Poin dari tulisan ini adalah saya ingin mengajak kawan-kawan tidak perlu
saling sinis dengan gerakan-gerakan atau cara yang diambil untuk melawan UU
Pilkada ini. Bila ingin menghasilkan sebuah perlawanan yang besar terhadap UU
Pilkada atau rezim Orde Baru jilid 2 ini maka masing-masing arus tersebut harus
bersatu dan saling mengisi lubang satu dengan yang lain. Tetapi sebelum itu,
seperti yang telah disebutkan sebelumnya, adalah penting untuk membuat orang
lain merasa kepentingannya terganggu. Untuk masalah kepentingan yang terganggu itu
masing-masing dari kita bisa memiliki pendapat yang berbeda. Itu tergantung
pada pengalaman pribadi dan pengetahuan yang berbeda-beda. Yang jelas, dengan
cara apapun, jangan diam bila melihat ada ancaman yang kita sadari benar-benar
ada. Hal itu sebenarnya dapat kembali lagi pada kegiatan akademisi yang memang
mempelajari secara historis perkembangan politik negara ini. Kita tidak perlu
menunggu generasi setelah kita untuk mengkaji situasi kita saat ini.
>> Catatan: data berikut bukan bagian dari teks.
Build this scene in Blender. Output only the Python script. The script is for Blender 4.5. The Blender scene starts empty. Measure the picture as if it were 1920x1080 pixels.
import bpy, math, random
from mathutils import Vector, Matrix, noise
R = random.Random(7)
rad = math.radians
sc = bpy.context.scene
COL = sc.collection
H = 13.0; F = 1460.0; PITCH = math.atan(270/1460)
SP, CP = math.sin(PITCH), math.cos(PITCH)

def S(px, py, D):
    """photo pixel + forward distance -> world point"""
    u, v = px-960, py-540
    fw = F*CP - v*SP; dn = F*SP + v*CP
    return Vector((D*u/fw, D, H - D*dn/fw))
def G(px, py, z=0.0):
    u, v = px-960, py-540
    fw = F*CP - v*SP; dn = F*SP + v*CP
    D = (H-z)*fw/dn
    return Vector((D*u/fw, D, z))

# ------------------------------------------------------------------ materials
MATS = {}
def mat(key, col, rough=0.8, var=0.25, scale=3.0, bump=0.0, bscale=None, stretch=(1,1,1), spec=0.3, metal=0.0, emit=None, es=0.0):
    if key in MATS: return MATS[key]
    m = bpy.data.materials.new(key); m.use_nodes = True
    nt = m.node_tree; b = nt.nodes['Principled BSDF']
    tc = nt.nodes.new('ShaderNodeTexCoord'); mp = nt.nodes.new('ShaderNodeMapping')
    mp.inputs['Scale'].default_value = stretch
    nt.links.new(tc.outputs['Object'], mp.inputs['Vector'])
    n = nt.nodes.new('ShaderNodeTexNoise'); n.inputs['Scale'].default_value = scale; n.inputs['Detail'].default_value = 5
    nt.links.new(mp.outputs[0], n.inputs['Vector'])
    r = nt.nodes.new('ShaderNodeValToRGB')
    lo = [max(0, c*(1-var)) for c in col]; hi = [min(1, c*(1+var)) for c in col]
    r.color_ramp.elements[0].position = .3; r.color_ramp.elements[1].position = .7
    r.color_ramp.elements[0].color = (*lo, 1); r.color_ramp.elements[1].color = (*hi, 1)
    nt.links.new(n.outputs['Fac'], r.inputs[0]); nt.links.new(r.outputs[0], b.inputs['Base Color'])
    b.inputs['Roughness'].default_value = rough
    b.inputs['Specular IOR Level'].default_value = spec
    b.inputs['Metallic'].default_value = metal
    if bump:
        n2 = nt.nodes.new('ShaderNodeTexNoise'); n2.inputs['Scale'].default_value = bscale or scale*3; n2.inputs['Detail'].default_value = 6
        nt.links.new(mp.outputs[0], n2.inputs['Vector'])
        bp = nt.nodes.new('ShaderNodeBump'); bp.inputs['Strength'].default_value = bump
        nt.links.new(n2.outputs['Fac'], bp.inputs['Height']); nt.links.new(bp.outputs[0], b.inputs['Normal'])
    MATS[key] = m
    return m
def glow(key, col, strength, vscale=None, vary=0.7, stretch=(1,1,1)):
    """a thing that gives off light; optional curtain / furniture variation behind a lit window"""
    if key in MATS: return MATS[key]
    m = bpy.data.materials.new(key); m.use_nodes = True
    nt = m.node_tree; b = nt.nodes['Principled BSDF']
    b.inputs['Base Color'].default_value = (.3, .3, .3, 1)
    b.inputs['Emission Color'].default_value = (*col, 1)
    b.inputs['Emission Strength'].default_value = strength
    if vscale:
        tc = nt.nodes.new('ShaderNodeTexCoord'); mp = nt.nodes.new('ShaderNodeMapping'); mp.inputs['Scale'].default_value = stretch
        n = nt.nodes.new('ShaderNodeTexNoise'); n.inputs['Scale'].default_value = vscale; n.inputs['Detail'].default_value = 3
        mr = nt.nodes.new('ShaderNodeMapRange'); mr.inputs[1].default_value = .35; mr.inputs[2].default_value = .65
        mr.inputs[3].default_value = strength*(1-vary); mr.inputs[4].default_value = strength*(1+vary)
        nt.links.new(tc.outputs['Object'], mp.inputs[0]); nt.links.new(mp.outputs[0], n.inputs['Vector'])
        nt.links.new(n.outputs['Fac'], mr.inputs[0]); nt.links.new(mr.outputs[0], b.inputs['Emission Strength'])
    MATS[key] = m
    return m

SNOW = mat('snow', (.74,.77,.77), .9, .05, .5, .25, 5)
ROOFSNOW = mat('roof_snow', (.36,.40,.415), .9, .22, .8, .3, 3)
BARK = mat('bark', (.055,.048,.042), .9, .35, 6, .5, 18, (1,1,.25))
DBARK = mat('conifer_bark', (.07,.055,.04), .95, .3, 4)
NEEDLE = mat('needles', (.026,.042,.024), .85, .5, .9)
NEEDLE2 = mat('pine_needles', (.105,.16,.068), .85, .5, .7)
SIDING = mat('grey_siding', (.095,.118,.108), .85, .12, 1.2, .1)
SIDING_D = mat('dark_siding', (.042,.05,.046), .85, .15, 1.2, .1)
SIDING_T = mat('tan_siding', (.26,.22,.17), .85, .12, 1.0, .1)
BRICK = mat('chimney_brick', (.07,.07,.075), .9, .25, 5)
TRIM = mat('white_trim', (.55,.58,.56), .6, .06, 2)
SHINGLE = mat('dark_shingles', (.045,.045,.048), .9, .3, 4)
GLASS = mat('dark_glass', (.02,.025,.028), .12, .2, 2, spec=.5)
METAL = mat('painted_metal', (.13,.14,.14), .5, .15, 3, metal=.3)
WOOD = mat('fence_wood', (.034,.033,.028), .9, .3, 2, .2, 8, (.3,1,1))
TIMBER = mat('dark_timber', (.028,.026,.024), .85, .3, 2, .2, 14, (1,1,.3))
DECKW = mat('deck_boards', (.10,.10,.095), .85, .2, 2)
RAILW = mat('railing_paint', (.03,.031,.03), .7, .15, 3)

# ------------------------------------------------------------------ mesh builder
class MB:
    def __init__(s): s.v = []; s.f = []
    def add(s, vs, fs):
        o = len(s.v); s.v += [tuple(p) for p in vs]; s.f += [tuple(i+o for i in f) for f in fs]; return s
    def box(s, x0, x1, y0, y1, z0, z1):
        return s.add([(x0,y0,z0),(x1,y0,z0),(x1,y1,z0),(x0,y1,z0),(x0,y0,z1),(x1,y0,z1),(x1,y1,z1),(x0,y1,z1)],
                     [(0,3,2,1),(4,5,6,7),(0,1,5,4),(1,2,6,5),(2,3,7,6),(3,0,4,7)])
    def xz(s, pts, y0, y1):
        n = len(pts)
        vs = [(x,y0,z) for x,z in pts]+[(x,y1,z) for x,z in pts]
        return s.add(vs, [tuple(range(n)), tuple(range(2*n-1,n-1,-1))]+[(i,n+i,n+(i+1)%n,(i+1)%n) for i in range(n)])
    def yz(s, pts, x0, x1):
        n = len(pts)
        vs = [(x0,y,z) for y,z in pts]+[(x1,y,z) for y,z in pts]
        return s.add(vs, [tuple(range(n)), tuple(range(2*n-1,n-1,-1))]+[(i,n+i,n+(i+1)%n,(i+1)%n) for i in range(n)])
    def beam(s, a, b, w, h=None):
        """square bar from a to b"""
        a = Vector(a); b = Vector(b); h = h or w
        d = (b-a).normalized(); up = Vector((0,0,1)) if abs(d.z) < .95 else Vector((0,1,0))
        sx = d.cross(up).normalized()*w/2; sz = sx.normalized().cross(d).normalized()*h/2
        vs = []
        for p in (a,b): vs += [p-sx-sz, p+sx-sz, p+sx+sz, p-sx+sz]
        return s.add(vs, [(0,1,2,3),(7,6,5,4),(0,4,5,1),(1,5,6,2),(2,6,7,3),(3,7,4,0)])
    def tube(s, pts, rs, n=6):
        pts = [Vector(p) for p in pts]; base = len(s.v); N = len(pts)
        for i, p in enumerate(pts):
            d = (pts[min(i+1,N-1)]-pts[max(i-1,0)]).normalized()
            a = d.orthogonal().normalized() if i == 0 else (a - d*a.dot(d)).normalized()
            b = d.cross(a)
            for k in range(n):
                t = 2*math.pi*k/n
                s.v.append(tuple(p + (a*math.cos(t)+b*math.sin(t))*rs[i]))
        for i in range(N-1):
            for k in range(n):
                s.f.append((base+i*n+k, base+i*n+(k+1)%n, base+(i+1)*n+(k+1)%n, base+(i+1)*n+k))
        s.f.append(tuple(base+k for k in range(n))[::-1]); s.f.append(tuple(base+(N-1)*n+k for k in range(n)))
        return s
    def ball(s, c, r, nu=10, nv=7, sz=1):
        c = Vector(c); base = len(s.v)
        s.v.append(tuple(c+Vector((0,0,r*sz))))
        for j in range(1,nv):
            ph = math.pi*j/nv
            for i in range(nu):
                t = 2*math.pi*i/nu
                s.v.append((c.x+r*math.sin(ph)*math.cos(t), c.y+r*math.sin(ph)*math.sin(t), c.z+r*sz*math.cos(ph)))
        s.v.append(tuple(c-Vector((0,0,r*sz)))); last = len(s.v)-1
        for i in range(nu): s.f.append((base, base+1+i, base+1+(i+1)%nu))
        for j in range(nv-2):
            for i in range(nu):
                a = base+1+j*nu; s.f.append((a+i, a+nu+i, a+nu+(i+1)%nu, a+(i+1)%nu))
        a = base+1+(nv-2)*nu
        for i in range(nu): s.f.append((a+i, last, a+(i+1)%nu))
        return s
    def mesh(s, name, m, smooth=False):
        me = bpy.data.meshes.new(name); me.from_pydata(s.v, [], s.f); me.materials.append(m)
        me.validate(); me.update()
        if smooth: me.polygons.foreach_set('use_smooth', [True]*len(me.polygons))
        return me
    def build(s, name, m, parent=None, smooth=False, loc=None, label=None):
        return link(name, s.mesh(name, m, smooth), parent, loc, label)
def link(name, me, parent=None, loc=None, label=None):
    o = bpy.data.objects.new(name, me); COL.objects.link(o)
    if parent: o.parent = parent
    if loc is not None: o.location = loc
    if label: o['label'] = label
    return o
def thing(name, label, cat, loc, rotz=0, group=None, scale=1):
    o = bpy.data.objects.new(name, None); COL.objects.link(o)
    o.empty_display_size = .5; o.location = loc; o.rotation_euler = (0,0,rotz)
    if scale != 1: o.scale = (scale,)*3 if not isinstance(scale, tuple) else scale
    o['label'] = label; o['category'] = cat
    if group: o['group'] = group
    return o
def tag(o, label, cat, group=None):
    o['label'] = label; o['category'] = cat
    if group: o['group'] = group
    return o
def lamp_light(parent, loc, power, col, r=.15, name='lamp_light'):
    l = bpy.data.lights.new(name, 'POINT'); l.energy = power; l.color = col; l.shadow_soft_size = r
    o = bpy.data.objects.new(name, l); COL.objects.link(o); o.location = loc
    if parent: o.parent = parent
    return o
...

Tulisan ini bukan kajian teoritis. Tidak ada teori yang saya pakai. Ini
hanya buah kegatalan saya atas pengamatan saya sendiri. Tak perlu ambil pusing
apakah Anda “anak gerakan” atau bukan. Tak perlu juga menilai bahwa orang lain
tidak mau bergerak dan marah karenanya. Tidak perlu juga sakit hati karena
merasa dianggap tidak peka terhadap kondisi saat ini. Kita hanya tidak terbiasa
untuk berdamai dengan mereka yang memiliki cara gerak berbeda. Selama Anda
merasa ada kepentingan yang terganggu maka tidak ada salahnya untuk bergabung
bergerak bersama. Kita terlalu sibuk berpikir sinis antar kelompok mahasiswa
sementara tataran elit menari bersama. Bahkan bila titel mahasiswa membuat kita
berdebat, lupakanlah saja sejenak titel itu dan sadarkan diri sebagai warga
negara biasa yang kepentingannya terganggu. Intinya simpel, mau gerak atau tidak? Tapi tak perlu juga untuk Anda jawab. Karena bagaimanapun juga ini hanya opini saya.